- _YOUR OBJECTIVE_: Reproduce the top of the data verbatim, through and including the line that contains "V3 = Vector".

- _COLLECTED MATERIAL_:
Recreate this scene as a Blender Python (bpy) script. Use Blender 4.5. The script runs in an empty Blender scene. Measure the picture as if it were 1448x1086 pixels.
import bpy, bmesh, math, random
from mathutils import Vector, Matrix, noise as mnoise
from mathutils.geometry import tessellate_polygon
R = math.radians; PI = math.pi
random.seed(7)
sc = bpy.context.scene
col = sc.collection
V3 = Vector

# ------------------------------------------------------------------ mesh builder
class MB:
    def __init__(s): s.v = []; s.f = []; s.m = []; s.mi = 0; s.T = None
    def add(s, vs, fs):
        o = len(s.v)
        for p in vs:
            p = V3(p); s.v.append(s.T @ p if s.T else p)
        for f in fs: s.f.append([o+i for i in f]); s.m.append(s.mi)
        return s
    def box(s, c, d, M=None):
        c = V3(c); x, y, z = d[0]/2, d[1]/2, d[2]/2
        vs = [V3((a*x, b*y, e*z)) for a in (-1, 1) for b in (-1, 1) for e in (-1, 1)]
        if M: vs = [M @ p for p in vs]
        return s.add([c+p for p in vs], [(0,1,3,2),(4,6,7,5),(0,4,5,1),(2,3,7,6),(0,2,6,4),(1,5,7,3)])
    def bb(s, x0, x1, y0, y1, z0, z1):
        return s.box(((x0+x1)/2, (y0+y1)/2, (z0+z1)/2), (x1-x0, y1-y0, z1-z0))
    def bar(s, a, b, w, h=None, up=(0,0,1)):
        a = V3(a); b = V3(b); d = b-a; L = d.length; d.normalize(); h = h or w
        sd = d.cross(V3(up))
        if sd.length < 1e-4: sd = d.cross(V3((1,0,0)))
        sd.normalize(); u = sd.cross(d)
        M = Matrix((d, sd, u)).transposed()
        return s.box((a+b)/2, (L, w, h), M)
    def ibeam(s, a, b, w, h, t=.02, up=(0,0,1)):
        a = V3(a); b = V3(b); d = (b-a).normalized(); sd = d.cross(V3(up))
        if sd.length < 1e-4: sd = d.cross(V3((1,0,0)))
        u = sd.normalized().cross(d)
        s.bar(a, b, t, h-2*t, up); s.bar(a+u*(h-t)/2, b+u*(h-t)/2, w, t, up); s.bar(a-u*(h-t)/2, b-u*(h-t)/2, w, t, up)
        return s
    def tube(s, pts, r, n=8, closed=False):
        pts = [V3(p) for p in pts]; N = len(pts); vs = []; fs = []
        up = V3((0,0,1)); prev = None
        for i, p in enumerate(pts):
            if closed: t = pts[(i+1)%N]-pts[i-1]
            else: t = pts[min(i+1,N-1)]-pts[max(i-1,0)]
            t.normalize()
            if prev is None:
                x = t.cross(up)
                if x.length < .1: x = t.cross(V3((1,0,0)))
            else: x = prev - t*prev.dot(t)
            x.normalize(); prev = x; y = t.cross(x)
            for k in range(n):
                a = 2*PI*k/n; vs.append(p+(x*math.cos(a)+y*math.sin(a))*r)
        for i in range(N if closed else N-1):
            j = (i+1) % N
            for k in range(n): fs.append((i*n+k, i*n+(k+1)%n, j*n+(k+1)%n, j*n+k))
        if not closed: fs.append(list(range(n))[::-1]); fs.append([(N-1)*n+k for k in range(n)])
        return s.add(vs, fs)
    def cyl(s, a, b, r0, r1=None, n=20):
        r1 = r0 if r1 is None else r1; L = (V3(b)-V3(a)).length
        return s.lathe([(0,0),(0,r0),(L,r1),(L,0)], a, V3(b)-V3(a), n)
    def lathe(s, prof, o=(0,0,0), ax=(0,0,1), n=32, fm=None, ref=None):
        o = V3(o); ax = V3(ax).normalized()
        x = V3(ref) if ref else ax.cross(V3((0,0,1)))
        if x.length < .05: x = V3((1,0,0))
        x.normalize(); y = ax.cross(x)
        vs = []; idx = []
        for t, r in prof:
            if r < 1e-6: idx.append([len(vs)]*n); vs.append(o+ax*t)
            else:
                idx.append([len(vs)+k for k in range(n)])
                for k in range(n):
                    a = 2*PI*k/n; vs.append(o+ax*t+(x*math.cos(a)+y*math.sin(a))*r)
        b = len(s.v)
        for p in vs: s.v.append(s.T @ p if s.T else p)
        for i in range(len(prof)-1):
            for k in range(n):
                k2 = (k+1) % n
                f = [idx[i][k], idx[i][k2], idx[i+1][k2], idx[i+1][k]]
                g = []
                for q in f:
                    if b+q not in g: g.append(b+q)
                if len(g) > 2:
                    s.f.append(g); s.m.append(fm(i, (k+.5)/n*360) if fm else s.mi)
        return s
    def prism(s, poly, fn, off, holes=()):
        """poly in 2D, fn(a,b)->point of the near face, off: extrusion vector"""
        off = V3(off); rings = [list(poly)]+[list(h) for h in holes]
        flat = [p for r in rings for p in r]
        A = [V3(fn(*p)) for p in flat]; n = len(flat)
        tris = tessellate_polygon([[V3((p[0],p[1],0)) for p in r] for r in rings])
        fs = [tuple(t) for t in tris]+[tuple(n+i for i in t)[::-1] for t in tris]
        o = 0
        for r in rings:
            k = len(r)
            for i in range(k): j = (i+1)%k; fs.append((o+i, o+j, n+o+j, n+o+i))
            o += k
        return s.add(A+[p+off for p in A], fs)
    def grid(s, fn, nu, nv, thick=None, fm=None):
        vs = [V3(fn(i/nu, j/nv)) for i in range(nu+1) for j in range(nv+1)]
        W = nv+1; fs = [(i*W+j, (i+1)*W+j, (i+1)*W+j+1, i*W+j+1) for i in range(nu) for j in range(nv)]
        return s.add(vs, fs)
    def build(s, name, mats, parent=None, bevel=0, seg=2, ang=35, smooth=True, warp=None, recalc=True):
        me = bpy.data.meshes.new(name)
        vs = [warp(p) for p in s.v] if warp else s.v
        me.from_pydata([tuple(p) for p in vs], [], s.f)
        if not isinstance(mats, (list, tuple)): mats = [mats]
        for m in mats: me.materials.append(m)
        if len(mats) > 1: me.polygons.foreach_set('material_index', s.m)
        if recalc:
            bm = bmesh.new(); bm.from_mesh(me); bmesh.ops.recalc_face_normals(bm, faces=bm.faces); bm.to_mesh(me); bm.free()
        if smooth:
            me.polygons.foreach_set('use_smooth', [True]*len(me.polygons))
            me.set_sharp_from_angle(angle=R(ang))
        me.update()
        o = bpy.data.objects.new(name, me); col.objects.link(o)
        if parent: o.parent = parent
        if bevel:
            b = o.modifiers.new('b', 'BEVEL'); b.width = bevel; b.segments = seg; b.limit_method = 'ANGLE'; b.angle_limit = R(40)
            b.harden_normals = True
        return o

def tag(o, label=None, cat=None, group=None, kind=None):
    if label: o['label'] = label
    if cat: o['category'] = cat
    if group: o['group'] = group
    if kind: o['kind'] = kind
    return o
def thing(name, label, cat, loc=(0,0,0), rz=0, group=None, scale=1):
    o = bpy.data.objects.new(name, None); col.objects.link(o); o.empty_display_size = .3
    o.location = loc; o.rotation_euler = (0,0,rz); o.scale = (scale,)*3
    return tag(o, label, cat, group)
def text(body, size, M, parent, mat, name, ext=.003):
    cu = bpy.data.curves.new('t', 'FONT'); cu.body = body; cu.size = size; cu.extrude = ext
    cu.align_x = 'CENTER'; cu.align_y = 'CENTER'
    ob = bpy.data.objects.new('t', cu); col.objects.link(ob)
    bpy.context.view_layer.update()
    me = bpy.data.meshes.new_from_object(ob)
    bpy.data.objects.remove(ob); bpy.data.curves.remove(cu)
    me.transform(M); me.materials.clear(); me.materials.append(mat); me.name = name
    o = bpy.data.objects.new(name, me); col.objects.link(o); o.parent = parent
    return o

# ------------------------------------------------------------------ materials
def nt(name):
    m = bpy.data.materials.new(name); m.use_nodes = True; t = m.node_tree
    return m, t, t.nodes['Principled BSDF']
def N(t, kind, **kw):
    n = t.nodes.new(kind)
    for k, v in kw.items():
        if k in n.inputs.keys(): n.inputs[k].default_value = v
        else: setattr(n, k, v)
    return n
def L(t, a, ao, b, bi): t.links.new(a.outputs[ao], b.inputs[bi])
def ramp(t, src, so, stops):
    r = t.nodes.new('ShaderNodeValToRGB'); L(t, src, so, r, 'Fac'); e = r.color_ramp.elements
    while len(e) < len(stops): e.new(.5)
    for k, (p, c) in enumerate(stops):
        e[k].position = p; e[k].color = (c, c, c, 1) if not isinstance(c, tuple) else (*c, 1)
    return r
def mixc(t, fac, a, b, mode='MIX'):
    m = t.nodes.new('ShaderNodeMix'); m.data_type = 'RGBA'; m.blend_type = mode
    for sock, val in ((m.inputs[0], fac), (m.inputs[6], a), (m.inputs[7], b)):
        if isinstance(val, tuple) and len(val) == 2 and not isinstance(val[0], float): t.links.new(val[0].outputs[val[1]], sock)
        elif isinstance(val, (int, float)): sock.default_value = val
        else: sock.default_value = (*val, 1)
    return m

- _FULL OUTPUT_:
Recreate this scene as a Blender Python (bpy) script. Use Blender 4.5. The script runs in an empty Blender scene. Measure the picture as if it were 1448x1086 pixels.
import bpy, bmesh, math, random
from mathutils import Vector, Matrix, noise as mnoise
from mathutils.geometry import tessellate_polygon
R = math.radians; PI = math.pi
random.seed(7)
sc = bpy.context.scene
col = sc.collection
V3 = Vector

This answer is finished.